Candidate
Sukanya Ghosal | Applied Mathematics, University of Waterloo
Title
Novel Quantum Capacity Superadditivity with Platypus Channels and its Extensions
Abstract
Unlike in Classical Shannon theory, where classical correlations across joint input of two classical channels do not enhance their classical capacity, determining the capacities of quantum channels is fundamentally challenging due to superadditive effects arising from entanglement across channel inputs.
In the absence of additivity for dynamic information measures, it becomes difficult to interpret a given measure since we would need to assess the measure across an unlimited number of separate channel usage, rendering optimization impossible. Hence, the study of the non-additivity of channel capacities in Quantum Shannon Theory remains an active area of research.
Recently, in https://arxiv.org/abs/2202.08380, a hybrid (called the “platypus channel”) of a simple degradable channel and a completely useless channel has been shown to have additive quantum capacity subject to the “spin-alignment conjecture”. However, it does not belong to any class of channels for which additivity was previously known. In a following work by the same authors (https://arxiv.org/abs/2202.08377), it has been numerically demonstrated that the simplest member of the platypus family shows novel supperadditivity effects jointly with a large number of qubit channels, even though the quantum capacity of the platypus channel is significantly large.
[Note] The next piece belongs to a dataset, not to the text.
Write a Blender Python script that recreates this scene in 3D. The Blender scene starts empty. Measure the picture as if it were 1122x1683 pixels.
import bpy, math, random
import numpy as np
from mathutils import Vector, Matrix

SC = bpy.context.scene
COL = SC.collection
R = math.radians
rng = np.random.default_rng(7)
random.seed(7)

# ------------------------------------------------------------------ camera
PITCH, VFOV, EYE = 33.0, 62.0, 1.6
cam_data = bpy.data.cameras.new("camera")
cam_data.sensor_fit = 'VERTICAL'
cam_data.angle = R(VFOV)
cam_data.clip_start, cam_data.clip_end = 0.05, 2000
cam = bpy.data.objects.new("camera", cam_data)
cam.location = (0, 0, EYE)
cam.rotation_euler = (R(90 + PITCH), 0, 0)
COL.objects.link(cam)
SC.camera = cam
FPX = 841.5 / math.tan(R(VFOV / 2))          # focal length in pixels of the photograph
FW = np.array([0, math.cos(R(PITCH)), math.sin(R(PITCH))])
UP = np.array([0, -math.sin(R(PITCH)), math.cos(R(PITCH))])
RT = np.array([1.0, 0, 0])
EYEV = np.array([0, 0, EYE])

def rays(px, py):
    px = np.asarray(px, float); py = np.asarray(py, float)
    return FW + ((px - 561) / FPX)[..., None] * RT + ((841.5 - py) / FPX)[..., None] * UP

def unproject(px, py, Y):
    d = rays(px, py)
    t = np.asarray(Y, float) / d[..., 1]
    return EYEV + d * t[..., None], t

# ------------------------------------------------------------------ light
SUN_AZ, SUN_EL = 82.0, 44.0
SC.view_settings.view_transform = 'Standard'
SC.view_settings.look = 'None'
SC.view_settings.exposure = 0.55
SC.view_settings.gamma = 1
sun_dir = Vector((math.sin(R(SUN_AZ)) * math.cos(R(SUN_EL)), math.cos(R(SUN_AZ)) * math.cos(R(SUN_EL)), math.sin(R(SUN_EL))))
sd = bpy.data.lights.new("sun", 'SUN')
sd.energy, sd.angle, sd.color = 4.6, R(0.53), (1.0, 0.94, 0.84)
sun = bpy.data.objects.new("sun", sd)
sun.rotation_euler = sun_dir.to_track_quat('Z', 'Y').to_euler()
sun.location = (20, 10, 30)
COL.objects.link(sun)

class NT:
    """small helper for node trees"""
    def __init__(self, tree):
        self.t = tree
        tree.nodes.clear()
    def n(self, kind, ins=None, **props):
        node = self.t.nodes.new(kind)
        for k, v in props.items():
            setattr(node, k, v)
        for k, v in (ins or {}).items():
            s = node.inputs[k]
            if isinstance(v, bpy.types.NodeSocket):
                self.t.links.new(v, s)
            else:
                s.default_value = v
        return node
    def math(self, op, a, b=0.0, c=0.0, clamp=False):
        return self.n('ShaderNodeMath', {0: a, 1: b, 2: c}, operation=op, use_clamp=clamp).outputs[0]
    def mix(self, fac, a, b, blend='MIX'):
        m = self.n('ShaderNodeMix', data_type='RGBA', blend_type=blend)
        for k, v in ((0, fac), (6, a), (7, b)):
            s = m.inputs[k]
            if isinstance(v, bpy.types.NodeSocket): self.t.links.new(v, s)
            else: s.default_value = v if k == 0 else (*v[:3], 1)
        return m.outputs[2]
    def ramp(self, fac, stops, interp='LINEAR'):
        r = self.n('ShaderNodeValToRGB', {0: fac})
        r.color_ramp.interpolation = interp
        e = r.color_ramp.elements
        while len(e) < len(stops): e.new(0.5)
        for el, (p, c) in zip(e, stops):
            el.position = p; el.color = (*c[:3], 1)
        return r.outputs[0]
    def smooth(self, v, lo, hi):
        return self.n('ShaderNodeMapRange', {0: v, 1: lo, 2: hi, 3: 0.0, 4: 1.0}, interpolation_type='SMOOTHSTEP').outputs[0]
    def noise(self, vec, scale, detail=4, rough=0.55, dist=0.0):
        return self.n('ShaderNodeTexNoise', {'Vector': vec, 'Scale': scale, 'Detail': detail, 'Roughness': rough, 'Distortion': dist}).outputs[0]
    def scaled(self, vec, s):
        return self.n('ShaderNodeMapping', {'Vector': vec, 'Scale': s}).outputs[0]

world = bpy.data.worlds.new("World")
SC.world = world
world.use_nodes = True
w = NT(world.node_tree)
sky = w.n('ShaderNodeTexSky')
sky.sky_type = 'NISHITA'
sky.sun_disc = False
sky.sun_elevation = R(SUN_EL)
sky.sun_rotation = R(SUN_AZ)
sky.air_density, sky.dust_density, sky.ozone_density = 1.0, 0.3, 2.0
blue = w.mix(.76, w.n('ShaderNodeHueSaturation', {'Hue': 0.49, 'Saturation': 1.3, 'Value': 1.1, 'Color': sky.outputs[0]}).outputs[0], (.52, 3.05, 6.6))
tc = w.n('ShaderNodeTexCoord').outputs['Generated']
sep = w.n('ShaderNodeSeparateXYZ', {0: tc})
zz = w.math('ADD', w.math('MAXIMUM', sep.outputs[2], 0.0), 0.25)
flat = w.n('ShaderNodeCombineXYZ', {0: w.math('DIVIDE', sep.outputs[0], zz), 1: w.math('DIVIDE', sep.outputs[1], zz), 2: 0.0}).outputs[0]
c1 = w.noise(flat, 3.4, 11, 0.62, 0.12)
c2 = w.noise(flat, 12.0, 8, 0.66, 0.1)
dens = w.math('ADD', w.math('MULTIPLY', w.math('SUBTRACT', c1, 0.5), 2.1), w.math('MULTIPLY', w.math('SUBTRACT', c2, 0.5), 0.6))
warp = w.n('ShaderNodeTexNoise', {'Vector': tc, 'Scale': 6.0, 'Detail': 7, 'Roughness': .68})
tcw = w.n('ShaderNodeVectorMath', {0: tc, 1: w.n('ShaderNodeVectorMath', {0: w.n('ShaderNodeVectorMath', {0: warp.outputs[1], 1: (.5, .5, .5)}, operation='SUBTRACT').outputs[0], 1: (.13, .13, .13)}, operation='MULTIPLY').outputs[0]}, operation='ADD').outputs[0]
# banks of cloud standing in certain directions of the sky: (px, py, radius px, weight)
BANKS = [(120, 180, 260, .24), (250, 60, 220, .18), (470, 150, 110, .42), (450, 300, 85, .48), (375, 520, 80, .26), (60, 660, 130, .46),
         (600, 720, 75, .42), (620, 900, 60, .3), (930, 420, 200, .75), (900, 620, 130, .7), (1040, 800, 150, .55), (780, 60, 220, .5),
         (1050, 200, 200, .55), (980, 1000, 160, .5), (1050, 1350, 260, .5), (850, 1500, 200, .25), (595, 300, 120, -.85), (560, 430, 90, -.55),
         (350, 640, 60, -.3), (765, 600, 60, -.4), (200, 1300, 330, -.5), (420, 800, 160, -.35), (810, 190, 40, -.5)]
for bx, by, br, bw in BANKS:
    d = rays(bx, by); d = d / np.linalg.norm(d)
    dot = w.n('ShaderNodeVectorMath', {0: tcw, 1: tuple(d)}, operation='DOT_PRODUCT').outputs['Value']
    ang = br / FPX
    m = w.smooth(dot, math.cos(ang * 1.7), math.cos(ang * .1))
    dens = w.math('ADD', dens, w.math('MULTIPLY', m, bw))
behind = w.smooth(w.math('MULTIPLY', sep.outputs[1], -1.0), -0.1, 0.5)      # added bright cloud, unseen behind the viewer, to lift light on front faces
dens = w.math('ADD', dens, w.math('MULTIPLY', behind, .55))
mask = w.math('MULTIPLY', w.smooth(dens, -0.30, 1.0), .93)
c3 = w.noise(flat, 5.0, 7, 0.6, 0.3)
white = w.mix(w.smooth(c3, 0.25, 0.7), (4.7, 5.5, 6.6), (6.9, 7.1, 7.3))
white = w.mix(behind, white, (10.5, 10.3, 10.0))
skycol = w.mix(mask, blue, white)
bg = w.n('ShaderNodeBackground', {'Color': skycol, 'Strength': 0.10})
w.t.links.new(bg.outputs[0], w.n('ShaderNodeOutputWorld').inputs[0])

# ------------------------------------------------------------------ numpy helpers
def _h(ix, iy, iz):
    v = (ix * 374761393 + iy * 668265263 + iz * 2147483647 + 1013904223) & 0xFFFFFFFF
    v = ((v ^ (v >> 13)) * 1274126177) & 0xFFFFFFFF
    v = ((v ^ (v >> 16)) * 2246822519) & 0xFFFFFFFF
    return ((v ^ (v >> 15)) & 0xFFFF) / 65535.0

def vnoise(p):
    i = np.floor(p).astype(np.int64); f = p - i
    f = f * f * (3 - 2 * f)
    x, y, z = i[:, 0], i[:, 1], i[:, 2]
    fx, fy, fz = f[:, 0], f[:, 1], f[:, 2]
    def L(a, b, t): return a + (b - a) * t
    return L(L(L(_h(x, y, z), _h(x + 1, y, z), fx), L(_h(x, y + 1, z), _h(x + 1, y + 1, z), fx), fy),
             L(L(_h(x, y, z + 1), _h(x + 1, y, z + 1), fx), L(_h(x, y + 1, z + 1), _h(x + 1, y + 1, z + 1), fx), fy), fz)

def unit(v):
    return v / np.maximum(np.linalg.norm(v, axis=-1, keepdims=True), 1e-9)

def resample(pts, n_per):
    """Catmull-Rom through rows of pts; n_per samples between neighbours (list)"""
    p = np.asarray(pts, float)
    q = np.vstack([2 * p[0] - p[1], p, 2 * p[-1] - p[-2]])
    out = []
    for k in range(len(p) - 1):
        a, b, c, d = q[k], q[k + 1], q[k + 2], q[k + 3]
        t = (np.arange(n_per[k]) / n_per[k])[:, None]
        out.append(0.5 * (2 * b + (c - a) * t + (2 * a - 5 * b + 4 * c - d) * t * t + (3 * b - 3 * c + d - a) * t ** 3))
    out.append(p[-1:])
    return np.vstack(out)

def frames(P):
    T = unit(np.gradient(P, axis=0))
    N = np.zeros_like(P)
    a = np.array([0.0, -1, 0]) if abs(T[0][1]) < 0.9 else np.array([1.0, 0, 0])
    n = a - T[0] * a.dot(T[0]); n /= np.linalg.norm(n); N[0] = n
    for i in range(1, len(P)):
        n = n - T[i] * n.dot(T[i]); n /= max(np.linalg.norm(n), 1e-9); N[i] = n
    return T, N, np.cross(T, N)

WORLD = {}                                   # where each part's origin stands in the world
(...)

We further explore the superadditivity of coherent information of the platypus channel and its higher-dimensional generalizations when used jointly with a generic qubit channel. We conjecture that for every single qubit channel, there exists a platypus channel of some dimension d, such that it exhibits strict superadditivity of quantum capacity when used jointly with the latter channel. Our objective is to study the mechanism of superadditivity of these channels and the generic structure of the input that attains the non-additivity of coherent information of the tensor product of the channels mentioned above.